Tour de France 2004 - Nîmes: Aitor Gonzalez
Anche se la tappa di ieri non sarà ricordata come uno degli snodi fondamentali della storia del ciclismo, il dovere di cronaca ci impone di parlare - almeno in linea di massima - di quanto successo, prima di dedicarci a quello che più ci piace scrivere: chiacchiere fini a se stesse mascherate da commento-bilancio delle prime due settimane di Tour.
Nella Carcassonne-Nîmes di ieri il percorso era talmente piatto che gli sprinter (a cui non restano ora più che due chance di vittoria) non avrebbero dovuto lasciarsi scappare l'arrivo di gruppo. Ma il problema è che ci sono almeno un centinaio di corridori (né velocisti né uomini di classifica) che vogliono dare un senso a questo loro Tour. E così i tentativi di fuga sono stati numerosissimi, più di quanti la pur volenterosa Quick Step ne potesse annullare.

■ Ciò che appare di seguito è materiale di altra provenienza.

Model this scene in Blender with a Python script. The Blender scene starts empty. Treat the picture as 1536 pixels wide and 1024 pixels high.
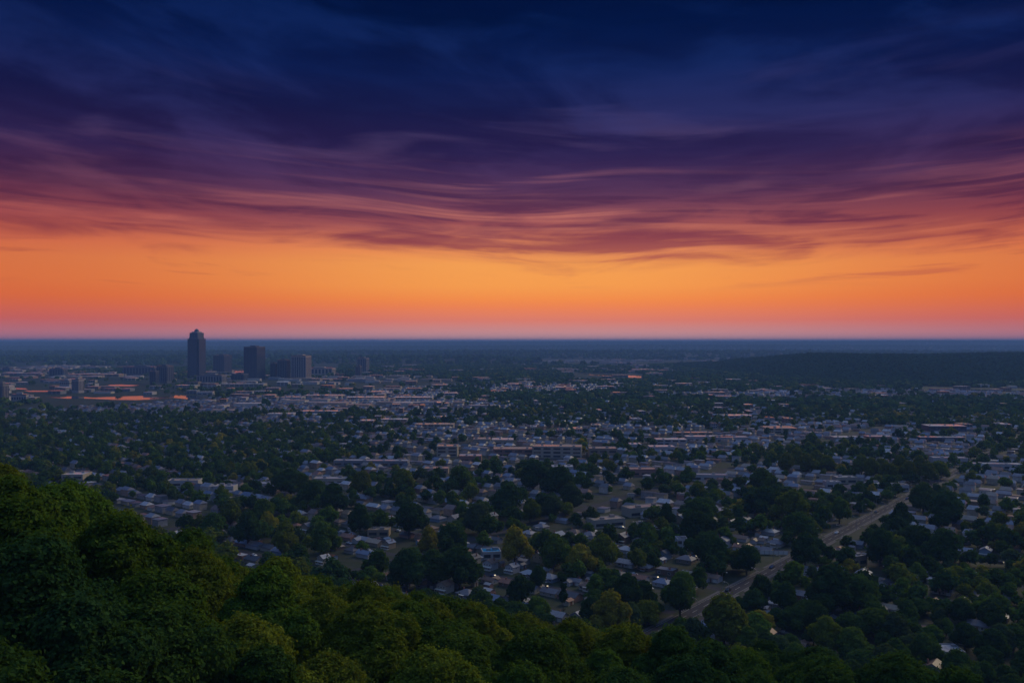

I compagni di Boonen hanno lavorato come forsennati per impedire che partisse la fuga buona. Ma al centesimo chilometro hanno dovuto gettare la spugna su un allungo di Jalabert, presto accompagnato dall'evasione di altri nove uomini: Fedrigo, Mengin, Aitor Gonzalez, Egoi Martinez, Wrolich, Gonzalez de Galdeano, Landaluze, Lotz, Botero. Il drappello di dieci uomini ha rapidamente guadagnato sul gruppo passato nel frattempo sotto il controllo della squadra della maglia gialla Voeckler, che evidentemente gradiva un'andatura cicloturistica dopo gli immani sforzi che ha dovuto profondere sabato nella difesa del primato in classifica.

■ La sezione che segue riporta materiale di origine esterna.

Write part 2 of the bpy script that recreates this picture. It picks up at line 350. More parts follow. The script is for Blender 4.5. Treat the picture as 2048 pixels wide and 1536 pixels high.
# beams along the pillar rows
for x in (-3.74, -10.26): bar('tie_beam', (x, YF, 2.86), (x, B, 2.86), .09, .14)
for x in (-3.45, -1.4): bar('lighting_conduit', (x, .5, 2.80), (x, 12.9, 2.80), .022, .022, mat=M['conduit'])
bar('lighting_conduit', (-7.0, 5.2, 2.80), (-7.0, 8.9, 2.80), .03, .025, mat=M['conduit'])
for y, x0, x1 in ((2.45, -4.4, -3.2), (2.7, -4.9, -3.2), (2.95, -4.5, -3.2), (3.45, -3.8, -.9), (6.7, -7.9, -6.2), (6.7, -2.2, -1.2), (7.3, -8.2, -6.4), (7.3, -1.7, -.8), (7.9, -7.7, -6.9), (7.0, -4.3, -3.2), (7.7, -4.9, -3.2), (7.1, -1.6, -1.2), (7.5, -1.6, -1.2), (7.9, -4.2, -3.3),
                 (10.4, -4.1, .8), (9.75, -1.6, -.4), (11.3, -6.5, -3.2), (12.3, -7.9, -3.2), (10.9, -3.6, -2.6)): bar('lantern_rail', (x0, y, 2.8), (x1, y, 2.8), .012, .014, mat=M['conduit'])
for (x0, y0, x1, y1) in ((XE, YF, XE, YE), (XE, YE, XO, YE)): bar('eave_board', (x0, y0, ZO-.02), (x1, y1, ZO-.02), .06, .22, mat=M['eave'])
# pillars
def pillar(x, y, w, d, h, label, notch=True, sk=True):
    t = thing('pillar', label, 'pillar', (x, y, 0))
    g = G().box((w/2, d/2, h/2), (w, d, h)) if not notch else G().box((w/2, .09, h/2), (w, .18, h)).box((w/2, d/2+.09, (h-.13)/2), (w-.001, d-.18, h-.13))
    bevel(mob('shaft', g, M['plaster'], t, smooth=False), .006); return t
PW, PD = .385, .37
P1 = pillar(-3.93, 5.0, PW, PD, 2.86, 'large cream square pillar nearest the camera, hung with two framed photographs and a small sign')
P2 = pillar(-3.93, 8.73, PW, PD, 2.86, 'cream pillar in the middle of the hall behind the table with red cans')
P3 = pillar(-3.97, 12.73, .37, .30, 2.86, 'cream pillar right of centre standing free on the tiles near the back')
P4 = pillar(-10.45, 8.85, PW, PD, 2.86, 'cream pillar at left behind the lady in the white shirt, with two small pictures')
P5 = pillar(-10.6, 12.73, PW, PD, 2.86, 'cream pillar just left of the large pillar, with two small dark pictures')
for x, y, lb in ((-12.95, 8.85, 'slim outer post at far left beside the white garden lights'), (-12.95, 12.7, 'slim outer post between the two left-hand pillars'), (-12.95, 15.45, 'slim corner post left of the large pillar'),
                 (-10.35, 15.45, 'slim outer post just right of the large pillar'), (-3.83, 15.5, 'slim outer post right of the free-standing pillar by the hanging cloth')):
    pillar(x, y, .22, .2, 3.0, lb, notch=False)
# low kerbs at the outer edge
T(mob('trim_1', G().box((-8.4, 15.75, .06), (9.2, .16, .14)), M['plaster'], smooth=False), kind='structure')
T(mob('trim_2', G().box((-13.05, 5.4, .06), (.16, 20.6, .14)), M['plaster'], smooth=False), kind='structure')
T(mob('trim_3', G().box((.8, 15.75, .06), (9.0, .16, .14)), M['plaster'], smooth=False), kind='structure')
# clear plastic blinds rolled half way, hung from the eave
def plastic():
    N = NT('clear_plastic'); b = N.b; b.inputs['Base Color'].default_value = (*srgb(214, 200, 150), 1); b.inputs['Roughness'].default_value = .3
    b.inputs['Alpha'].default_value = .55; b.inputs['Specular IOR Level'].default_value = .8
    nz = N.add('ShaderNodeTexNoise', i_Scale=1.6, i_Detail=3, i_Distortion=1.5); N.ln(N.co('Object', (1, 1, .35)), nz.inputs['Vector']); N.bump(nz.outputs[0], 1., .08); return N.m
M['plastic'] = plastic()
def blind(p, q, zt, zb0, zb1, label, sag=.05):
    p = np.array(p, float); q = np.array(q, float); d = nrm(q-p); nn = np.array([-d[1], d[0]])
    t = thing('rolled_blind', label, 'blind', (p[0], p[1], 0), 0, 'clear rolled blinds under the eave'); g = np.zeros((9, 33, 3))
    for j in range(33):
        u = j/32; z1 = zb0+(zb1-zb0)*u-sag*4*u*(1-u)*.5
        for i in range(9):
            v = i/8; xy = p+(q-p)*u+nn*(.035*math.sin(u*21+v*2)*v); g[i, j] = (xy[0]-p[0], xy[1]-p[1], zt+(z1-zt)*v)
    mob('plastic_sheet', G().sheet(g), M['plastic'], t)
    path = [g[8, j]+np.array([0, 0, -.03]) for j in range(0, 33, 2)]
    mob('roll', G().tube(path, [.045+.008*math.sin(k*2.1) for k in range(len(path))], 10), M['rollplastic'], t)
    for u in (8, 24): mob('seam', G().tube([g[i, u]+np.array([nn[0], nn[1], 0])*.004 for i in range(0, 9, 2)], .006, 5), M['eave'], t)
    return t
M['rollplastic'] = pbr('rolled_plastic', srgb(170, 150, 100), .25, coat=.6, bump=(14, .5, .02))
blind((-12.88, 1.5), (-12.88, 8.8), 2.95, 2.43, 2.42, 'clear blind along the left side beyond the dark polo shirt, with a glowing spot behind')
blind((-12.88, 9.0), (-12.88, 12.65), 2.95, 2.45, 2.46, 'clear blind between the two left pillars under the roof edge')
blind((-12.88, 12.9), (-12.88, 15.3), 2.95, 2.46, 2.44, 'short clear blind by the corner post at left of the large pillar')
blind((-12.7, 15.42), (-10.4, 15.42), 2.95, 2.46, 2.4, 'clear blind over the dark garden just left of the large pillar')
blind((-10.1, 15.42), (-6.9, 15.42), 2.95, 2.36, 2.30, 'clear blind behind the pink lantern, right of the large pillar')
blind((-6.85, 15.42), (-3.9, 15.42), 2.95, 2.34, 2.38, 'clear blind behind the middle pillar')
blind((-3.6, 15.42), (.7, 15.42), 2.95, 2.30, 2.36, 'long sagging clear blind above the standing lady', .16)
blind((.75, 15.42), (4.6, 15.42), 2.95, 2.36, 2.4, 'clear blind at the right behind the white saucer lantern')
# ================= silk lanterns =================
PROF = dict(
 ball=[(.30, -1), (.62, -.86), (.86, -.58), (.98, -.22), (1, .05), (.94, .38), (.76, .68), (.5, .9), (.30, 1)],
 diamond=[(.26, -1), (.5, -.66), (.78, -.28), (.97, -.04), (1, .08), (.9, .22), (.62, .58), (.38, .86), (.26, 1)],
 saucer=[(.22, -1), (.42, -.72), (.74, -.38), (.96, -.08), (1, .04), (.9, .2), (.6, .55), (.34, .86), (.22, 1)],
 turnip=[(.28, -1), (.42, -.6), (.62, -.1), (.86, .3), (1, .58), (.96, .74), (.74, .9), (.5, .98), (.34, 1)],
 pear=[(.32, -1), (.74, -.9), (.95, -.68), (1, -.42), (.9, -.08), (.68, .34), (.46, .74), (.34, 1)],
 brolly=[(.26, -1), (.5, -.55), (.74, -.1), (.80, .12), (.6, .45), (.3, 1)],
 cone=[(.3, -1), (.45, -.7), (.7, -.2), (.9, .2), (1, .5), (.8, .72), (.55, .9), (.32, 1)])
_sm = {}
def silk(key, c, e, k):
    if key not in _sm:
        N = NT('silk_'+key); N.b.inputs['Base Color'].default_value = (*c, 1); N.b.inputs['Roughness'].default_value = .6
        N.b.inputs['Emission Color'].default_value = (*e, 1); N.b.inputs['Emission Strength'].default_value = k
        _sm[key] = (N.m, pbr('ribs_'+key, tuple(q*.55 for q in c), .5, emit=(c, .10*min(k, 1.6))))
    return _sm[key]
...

Con tredici minuti di vantaggio i fuggitivi hanno potuto tranquillamente dare vita al consueto gioco delle parti negli ultimi dieci chilometri, allorquando prima Aitor Gonzalez e poi Gonzalez de Galdeano hanno provato a scattare per anticipare l'arrivo in volata. Ma i due uomini della Euskaltel presenti nella fuga (Martinez e Landaluze) hanno fatto valere il loro gioco di squadra e hanno annullato entrambi i tentativi. L'allungo buono l'ha piazzato però lo stesso Aitor, ripartito agli otto chilometri e mai più ripreso. Con la vittoria di tappa lo spagnolo regala un sorriso al ds della Fassa Bortolo Ferretti, che l'aveva ingaggiato l'anno scorso nella speranza che quello gli vincesse Giri e Tour (nel 2002 aveva conquistato la Vuelta), ma che in cambio aveva ricevuto un rendimento quasi pietoso.
Oggi è previsto il secondo giorno di riposo del Tour, e domani inizia la parentesi alpina, spalmata su tre tappe (tra cui la cronoscalata dell'Alpe d'Huez). Ma ne parleremo domani, limitandoci ora a tornare ad analizzare, a freddo, quanto successo nelle due frazioni pirenaiche.

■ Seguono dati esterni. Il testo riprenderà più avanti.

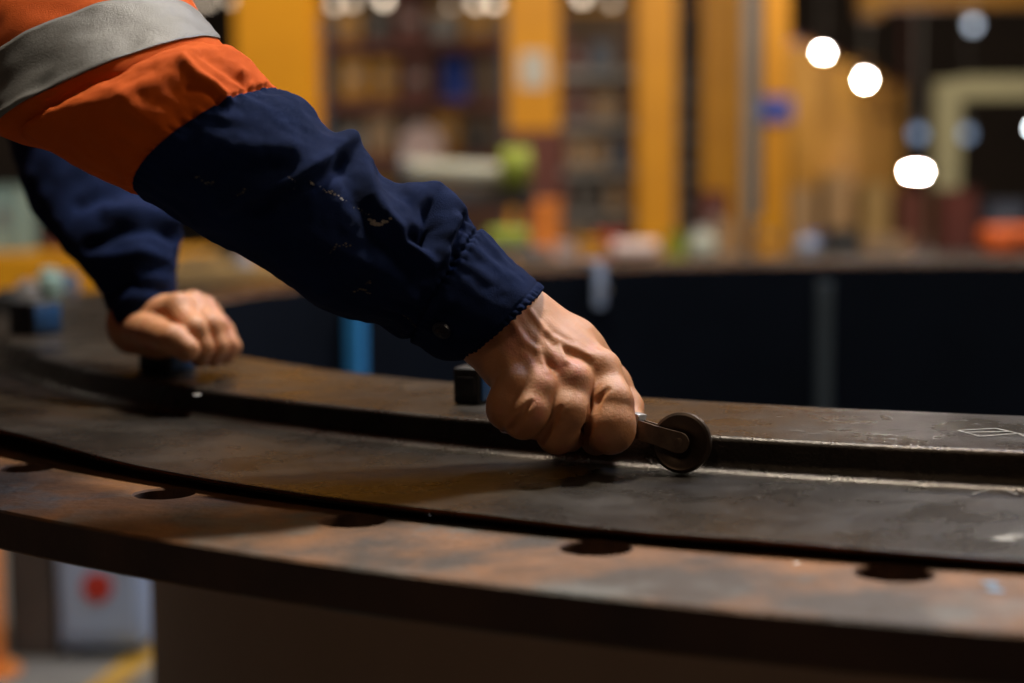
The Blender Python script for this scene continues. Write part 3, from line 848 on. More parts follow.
for sg in (1, -1):
    bm_ = MB(); pts = []
    n = 14
    for i in range(n+1):
        a = -PI/2-PI*i/n; pts.append((.0064*math.cos(a), .0064*math.sin(a)))     # round eye at the axle
    pts = [(x, y) for x, y in pts] + [(L_*.45, .0056), (L_*.80, .0060), (L_*1.05, .0060), (L_*1.05, -.0056), (L_*.80, -.0056), (L_*.45, -.0056)]
    vA = [bm_.bm.verts.new(loc(x, y, sg*.0050+(.0002 if x < L_*.6 else 0))) for x, y in pts]; vB = [bm_.bm.verts.new(loc(x, y, sg*.0076)) for x, y in pts]
    bm_.bm.faces.new(vA); bm_.bm.faces.new(vB[::-1]); k = len(pts)
    for i in range(k): bm_.bm.faces.new((vA[i], vB[i], vB[(i+1) % k], vA[(i+1) % k]))
    bmesh.ops.bevel(bm_.bm, geom=[e for e in bm_.bm.edges if len(e.link_faces) == 2 and e.calc_face_angle(0) > 1.0], offset=.0011, segments=3, affect='EDGES')
    bm_.build('fork_arm', M['fork'], tool, smooth=True, world=True)
b = MB()
R3 = Matrix((ex, ey, ez)).transposed()
b.box(loc(L_*.90, -.0036, 0), (.0060, .0110, .0158), .0008, R3); b.box(loc(L_*.72, .0, 0), (.0030, .0085, .0102), .0006, R3)
b.build('fork_bridge', M['chrome'], tool, smooth=True, world=True)
b = MB(); b.cyl(loc(L_*.95, 0, 0), loc(L_+.010, 0, 0), .0058, .0068, 28, .0006); b.build('ferrule', M['chrome'], tool, smooth=True, world=True)
hx = (Vector(at(530, 420, .995))-loc(L_+.008, 0, 0)).normalized()
b = MB(); q0 = loc(L_+.008, 0, 0)
b.lathe([(.006, 0), (.0075, .004), (.0088, .012), (.0085, .03), (.0100, .050), (.0100, .064), (.0085, .074), (.004, .078)], tuple(q0), 32, axis=tuple(hx))
b.build('handle', M['handle'], tool, smooth=True, world=True)

# ------------------------------------------------------------------ magnet blocks on the ring
def magnet(px, py, D0, dims, rz, label, guess=.035, group=None):
    p = on_sheet(px, py, guess); wx, wy, wz = dims
    t = empty('magnet_block', tuple(p+np.array([0, 0, .0003])), label, 'magnet', group, rz)
    b = MB(); b.box((0, 0, wz/2), (wx, wy, wz), .0022, seg=3); b.build('magnet_body', M['mag_black'], t, smooth=True)
    b = MB(); b.box((wx/2+.0008, 0, wz*.48), (.0018, wy*.86, wz*.80), .0006); o_ = b.build('side_panel', M['mag_blue'], t, smooth=True); o_['label'] = 'blue side panel'
    b = MB(); b.box((0, -wy/2-.0006, wz*.5), (wx*.7, .0014, wz*.5), .0005); b.build('front_plate', M['mag_black'], t, smooth=True)
    b = MB(); b.cyl((0, 0, wz-.0006), (0, 0, wz+.0016), wx*.22, n=24, bev=.0005); b.build('top_knob', M['mag_black'], t, smooth=True)
    return t
magnet(168, 371, 0, (.036, .034, .0205), -.55, 'low black magnet block with blue side panel held down under the left hand')
magnet(474, 402, 0, (.020, .030, .0260), -.35, 'narrow dark magnet block standing just behind the right hand')
magnet(36, 334, 0, (.040, .040, .0360), -.62, 'black magnet block with a blue side near the left edge, no hand on it')

# ------------------------------------------------------------------ the workshop behind
B = dict(
    concrete=mat('workshop_concrete', (.13, .125, .115), (.20, .19, .17), 1.2, .75, None, 0, .2, 20),
    line=mat('yellow_floor_paint', (.42, .24, .03), (.35, .20, .025), 6, .6),
    wall=mat('dark_brown_cladding', (.045, .032, .026), (.06, .042, .034), .7, .8),
    ceil=mat('dark_roof_cladding', (.025, .02, .02), (.035, .028, .026), .6, .85),
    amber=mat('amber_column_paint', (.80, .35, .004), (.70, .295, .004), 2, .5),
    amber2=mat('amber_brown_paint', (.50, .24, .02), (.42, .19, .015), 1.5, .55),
    grey=mat('grey_steel', (.20, .19, .19), (.26, .25, .24), 3, .5, None, .3),
    beige=mat('beige_green_frame', (.34, .32, .19), (.30, .28, .17), 3, .6),
    blue=mat('rack_blue', (.02, .06, .25), (.025, .07, .28), 3, .5),
    royal=mat('royal_blue_plastic', (.02, .07, .45), None, 3, .4),
    darkblue=mat('slate_blue', (.075, .095, .14), (.09, .115, .17), 3, .6),
    card=mat('brown_cardboard', (.38, .24, .13), (.44, .28, .15), 5, .85),
    darkbox=mat('dark_crate', (.055, .045, .042), (.075, .06, .055), 4, .7),
    red=mat('red_paint', (.50, .035, .02), (.42, .03, .018), 5, .5),
    maroon=mat('maroon_steel', (.14, .035, .025), (.11, .03, .022), 3, .6),
    white=mat('off_white_paint', (.62, .60, .56), (.55, .54, .50), 5, .6),
    pink=mat('pinkish_white_wrap', (.75, .60, .56), (.68, .52, .50), 8, .5),
    lime=mat('yellow_green_fabric', (.30, .35, .03), (.24, .29, .025), 8, .7),
    teal=mat('pale_teal_plastic', (.28, .42, .38), (.24, .36, .34), 5, .5),
    ivory=mat('ivory_pipe', (.50, .49, .38), (.44, .43, .33), 5, .45),
    orange=mat('bright_orange_plastic', (.85, .16, .03), (.75, .14, .03), 5, .45),
    black=mat('black_rubber', (.012, .012, .012), (.02, .02, .02), 5, .6),
    palewhiteblue=mat('pale_blue_white_enamel', (.34, .42, .60), (.30, .38, .55), 3, .45),
    orangepost=mat('orange_post_paint', (.75, .24, .04), (.66, .2, .035), 5, .5),
    wood=mat('pale_wood', (.40, .26, .10), (.34, .22, .085), 9, .7, stretch=(1, 6, 6)),
)
def struct(name, mb, m): return tag(mb.build(name, m), kind='structure')
X0_, X1_, Y0_, Y1_, ZC = -9.0, 16.0, -5.0, 46.0, 10.0
struct('floor', MB().box(((X0_+X1_)/2, (Y0_+Y1_)/2, -.1), (X1_-X0_, Y1_-Y0_, .2)), B['concrete'])
struct('ceiling', MB().box(((X0_+X1_)/2, (Y0_+Y1_)/2, ZC+.1), (X1_-X0_, Y1_-Y0_, .2)), B['ceil'])
struct('wall_back', MB().box(((X0_+X1_)/2, Y1_+.1, ZC/2), (X1_-X0_, .2, ZC)), B['wall'])
struct('wall_front', MB().box(((X0_+X1_)/2, Y0_-.1, ZC/2), (X1_-X0_, .2, ZC)), B['wall'])
struct('wall_left', MB().box((X0_-.1, (Y0_+Y1_)/2, ZC/2), (.2, Y1_-Y0_, ZC)), B['wall'])
struct('wall_right', MB().box((X1_+.1, (Y0_+Y1_)/2, ZC/2), (.2, Y1_-Y0_, ZC)), B['wall'])
def fl(px, py):
    p = on_plane(px, py, 0.0); return p
# painted walkway line on the floor
a0, a1 = fl(100, 690), fl(163, 640); dv = (a1-a0)/np.linalg.norm(a1-a0); a0 = a0-dv*.5; a1 = a1+dv*1.6; sd = np.array([-dv[1], dv[0], 0])*.035
tr = pydata([a0+sd+[0, 0, .001], a0-sd+[0, 0, .001], a1-sd+[0, 0, .001], a1+sd+[0, 0, .001]], [(0, 1, 2, 3)]); o_ = link('trim_1', tr, B['line'], None, False); tag(o_, kind='structure')

def wx(px, D): return float(at(px, 191, D)[0])
def wz(py, D, px=512): return float(at(px, py, D)[2])
def ibeam_column(px, D, wpx, z1, m, label, group=None, rz=0, z0=0.0, plate=True):
    wd = wpx*D/FPX; t = empty('steel_column', (wx(px, D), D, 0), label, 'column', group, rz)
    b = MB(); h = z1-z0; dp = wd*.9; tf = wd*.09
    b.box((0, -dp/2, z0+h/2), (wd, tf, h), .004); b.box((0, dp/2, z0+h/2), (wd, tf, h), .004); b.box((0, 0, z0+h/2), (tf, dp, h))
    b.build('beam', m, t)
    if plate:
        b = MB(); b.box((0, 0, .015), (wd*1.5, wd*1.5, .03), .004)
        b.build('base_plate', m, t)
        b = MB()
        for sx in (-1, 1):
            for sy in (-1, 1): b.cyl((sx*wd*.6, sy*wd*.6, .03), (sx*wd*.6, sy*wd*.6, .07), wd*.05, n=6)
        b.build('anchor_bolts', B['grey'], t)
    return t
c1 = ibeam_column(282, 8.0, 74, ZC, B['amber'], 'widest amber steel column, directly behind the shirt elbow')
c2 = ibeam_column(534, 12.0, 50, ZC, B['amber'], 'amber steel column with a small white notice, above the yellow-green roll')
b = MB(); b.box((0, -.19, wz(72, 12)), (.20, .012, .26), .003); b.build('notice', B['white'], c2)['label'] = 'small white notice board'
b = MB(); b.box((0, -.215, wz(168, 12)), (.40, .012, wz(132, 12)-wz(205, 12)), .003); b.build('lower_guard', B['maroon'], c2)['label'] = 'dark brown guard band'
ibeam_column(655, 15.0, 38, ZC, B['amber'], 'tall amber steel column standing above the white roll on the bench')
c4 = ibeam_column(722, 19.0, 40, ZC, B['amber'], 'amber steel column left of the slim grey post, red box at its foot')
ibeam_column(750, 18.0, 15, ZC, B['grey'], 'slim grey steel post between two amber columns', plate=False)
c5 = ibeam_column(774, 23.0, 22, ZC, B['amber'], 'amber steel column with a small blue sign, right of the grey post')
b = MB(); b.box((0, -.2, wz(112, 23)), (.44, .012, .34), .003); b.build('sign', B['royal'], c5)['label'] = 'small blue sign plate'
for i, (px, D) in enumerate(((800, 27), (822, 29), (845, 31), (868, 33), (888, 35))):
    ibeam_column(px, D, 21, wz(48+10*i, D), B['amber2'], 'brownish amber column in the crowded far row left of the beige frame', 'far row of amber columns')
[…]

Da italiani siamo ovviamente orgogliosi di quanto sta facendo Ivan Basso. Ma al contempo non possiamo fingere di non accorgerci che è in atto un clamoroso livellamento verso il basso, che sta spianando la strada alla sesta vittoria di Armstrong. Indubbiamente Lance sta meglio di un anno fa, ma è incredibile notare come uno dopo l'altro tutti i suoi rivali (tranne Basso) siano incappati in più o meno gravi crisi. Tremenda quella di Iban Mayo (che sabato ha perso oltre 37'), disarmata quella di Hamilton (ritirato per mal di schiena, lui che l'anno scorso non si era arreso nemmeno a una frattura), incomprensibile quella di Ullrich (che continua a non trovare il modo di contrastare seriamente l'americano). Mancebo fa quel che può ed è encomiabile, essendo l'unico che ha provato, almeno una volta, ad attaccare Armstrong. Basso finora si è limitato a non perdere mai le ruote del texano, ma sulle Alpi dovrà fare di più se vuole sperare di vincere questo Tour. A meno che non si sia già rassegnato ad un pur eccellente secondo posto.